In Herne gibt es viele unentdeckte Talente
Sein Ziel sei es, eine neue Mädchenmannschaft aufzubauen und Mädchenfußball insgesamt beliebter zu machen. „Viele Talente sind unentdeckt. Einige Mädels, die in unsere Mannschaft kommen wollen, haben zwar nie im Verein gespielt, zocken aber seit Jahren mit Freunden. Andere haben noch nie gespielt. Wir wollen ihnen eine Anlaufstelle bieten.“ Die Altersspanne beziehe sich schwerpunktmäßig auf die Geburtsjahrgänge 2010 bis 2013, damit eine U13 angemeldet werden kann. „Aber natürlich dürfen auch Jüngere kommen“, sagt die Betreuerin Sibel Karaduman, deren Tochter Ece auch in der Mannschaft ist.
„„Mama, ich möchte auch spielen.““
Ece freue sich immer auf das Training und zähle die Tage, bis es wieder losgeht. Vorher habe sie bei gutem Wetter mit ihren Cousins im Gysenbergpark gespielt und zu ihrer Mutter gesagt: „Mama, ich möchte auch spielen.“
Trainer Cengiz Aldi nehme wahr, dass seit der Frauen-WM 2023 das Interesse am Frauen- und Mädchenfußball wieder gewachsen sei. Für ihn sei klar: „Die Mädels sehen, dass die Nationalmannschaft sehr erfolgreich ist. Das macht selbstbewusst. Es zeigt auch, dass es kein Männersport ist. Die Frauen spielen teilweise sogar besser.“ Auch durch die aktuelle EM erhoffe er sich mehr Zulauf, denn nach internationalen Wettkämpfen sei die Nachfrage häufig höher.

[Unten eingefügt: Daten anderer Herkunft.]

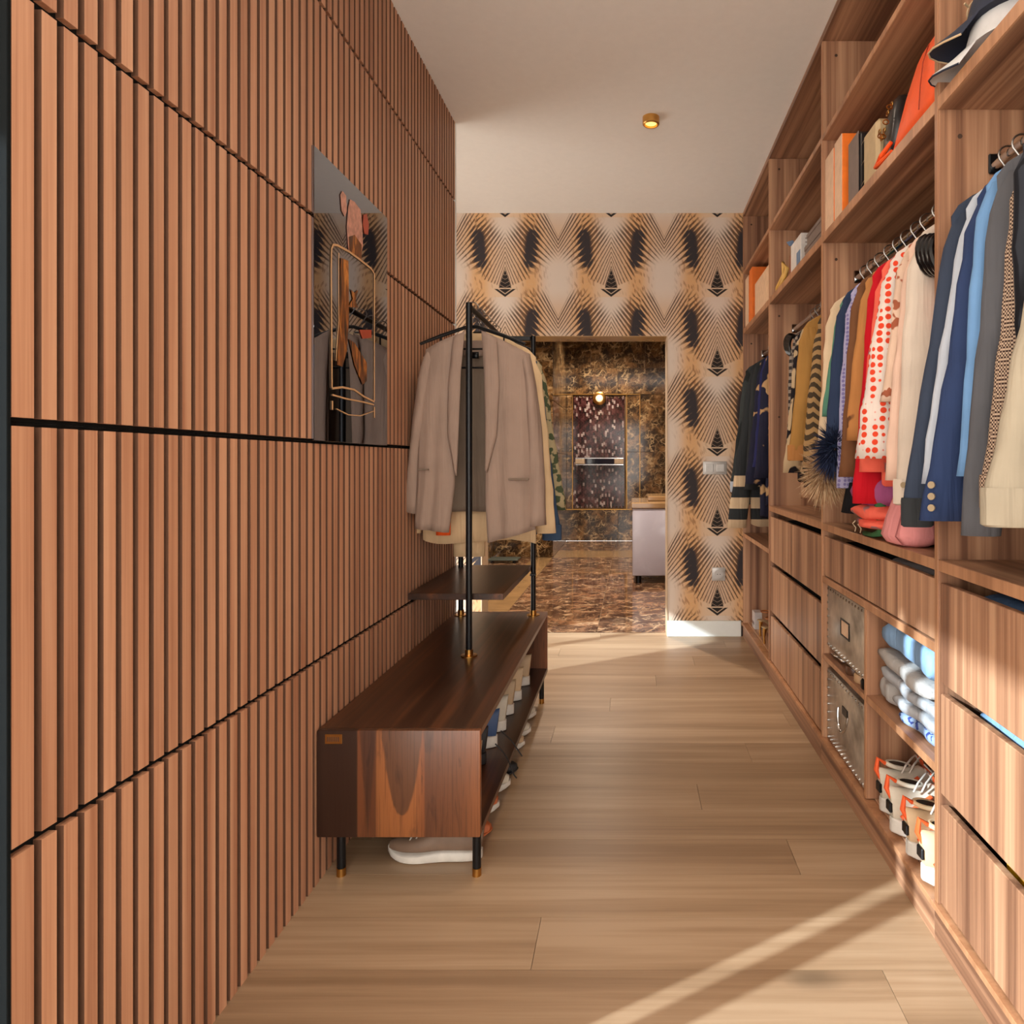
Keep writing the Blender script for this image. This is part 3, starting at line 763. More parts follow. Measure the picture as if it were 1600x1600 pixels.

Mädchenfußball in Herne soll bekannter werden
„Wir möchten Kinder ermutigen, Sport zu machen und nicht nur alleine Zuhause zu sitzen. Sport verbindet. Durch Sport in Gesellschaft können Kinder Stress abbauen und gleichzeitig werden ihnen wichtige Werte vermittelt“, ergänzen sich Melanie Schmeiduch und Eduard Weidenbach gegenseitig. Vor zwei Monaten wurden sie als Teil des neuen Vorstands des SV Sodingen gewählt. Sie haben es sich auf die Fahne geschrieben, die Jugend zu fördern und im Falle der Mädchen aufzubauen. „Der Verein lebt von der Jugend und die Jugend besteht aus Mädchen und Jungs“, sagt Weidenbach.
In puncto Gleichberechtigung sieht Gerald Breitfelder eine Hürde: „Wir haben das Problem, dass wir Mädchenmannschaften für Jungenmannschaften abstellen.“ Die Platzverhältnisse seien vielerorts schlecht. „Fortlaufend werden Sportplätze zugemacht.“ Dadurch staue sich der Betrieb auf vielen Plätzen. „Das Vorrecht wird dann häufig den Jungs gegeben.“
„„Den Mädchen darf der Zugang nicht verwehrt werden.““
Genau das wolle der Vorstand vermeiden. „Den Mädchen darf der Zugang nicht verwehrt werden“, sagt Melanie Schmeiduch. Dafür müsse man ihnen erst einmal die Möglichkeit zum Spielen geben, inklusive gleicher Voraussetzung hinsichtlich Equipment, Platz, Bälle und einer guten Betreuung. Für letzteres sollen neben Cengiz Aldi zwei weitere Trainer und zwei Betreuerinnen sorgen.
Der nächste Schritt werde sein, die Mannschaft anzumelden, so der Trainer. Dafür haben sie noch bis zum 10. Juli Zeit. „Das Beste wäre, wenn wir mit 15 bis 20 Mädchen starten.“ Alle Mädchen seien willkommen. „Wir sind ein gutes Team und wollen Spiel, Spaß und Erfolg verbinden“, sagt Cengiz. Wer Interesse hat, könne entweder direkt zum Platz kommen oder sich vorher anmelden. Die Mannschaft trainiert dienstags und donnerstags von 17 bis 19.30 Uhr beim SV Sodingen in der Hännes-Adamik-Straße auf dem Kunstrasenplatz.